Born in Chester in 1976 and now based in London and Suffolk, Ryan Gander has achieved international recognition for a prolific and diverse body of work embracing a vast range of media, from sculpture and installation, to books and games, even the attempt to introduce a new word and the creation of a unique range of sportswear. Gander deliberately avoids a signature style, preferring instead to remain open to limitless possibilities, unpicking myths and creating new associations, all with a mischievous playfulness, a deadpan wit and a fascination for storytelling.

Ryan Gander has shown internationally, most recently as part of the British Art Show 8, and he has been the subject of high profile solo exhibitions including Make every show like it's your last, which opened at Manchester City Art Gallery, UK and toured to Derry, Linz, Vancouver and Aspen. His works are included in major national and international collections, including the Tate Collection, London, the National Museum of Wales, Cardiff and MacBA, Barcelona.

As old as time itself, slept alone (2016) by Ryan Gander is one of eight new works commissioned by the Arts Council Collection to mark its seventieth anniversary year. The work is the latest in a series that began in 2008, inspired by The Little Fourteen-Year-Old Dancer (1880-81) by Edgar Degas.

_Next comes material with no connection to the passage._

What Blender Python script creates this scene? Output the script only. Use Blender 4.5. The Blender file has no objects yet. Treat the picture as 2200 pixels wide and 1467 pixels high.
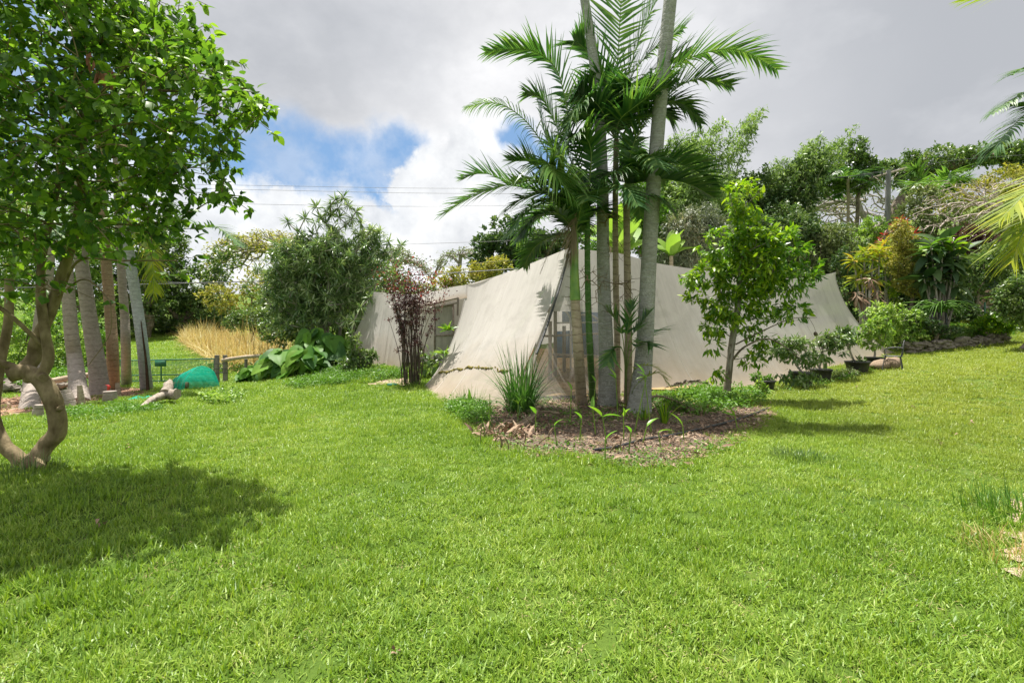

Originally made out of wax, Degas’ seminal sculpture of a young dancer, two-thirds life size, was cast in bronze after the artist’s death and acquired by museums and galleries across the world. Gander began to seek out the ballerina on his many trips to museums and galleries and became fascinated by her melancholic stance, her youthful body tethered by the ‘ball and chain’ of her plinth. In Gander’s series of work, the dancer, wearing a modern-day leotard rather than a tutu, is set free to explore the art institution. Presented as a single bronze edition, she is always accompanied by her white plinth and a blue cube, which for Gander represents the realm of contemporary art. In As old as time itself, slept alone (2016), the little dancer lies asleep on the floor, exhausted by her explorations of the contemporary art gallery. She finds shelter by the large blue cube, and keeps close by her little white plinth, which has shrunk to a toy-like scale. Despite her seemingly temporary freedoms, the fact remains that the little dancer is cast in bronze, trapped forever in museological captivity.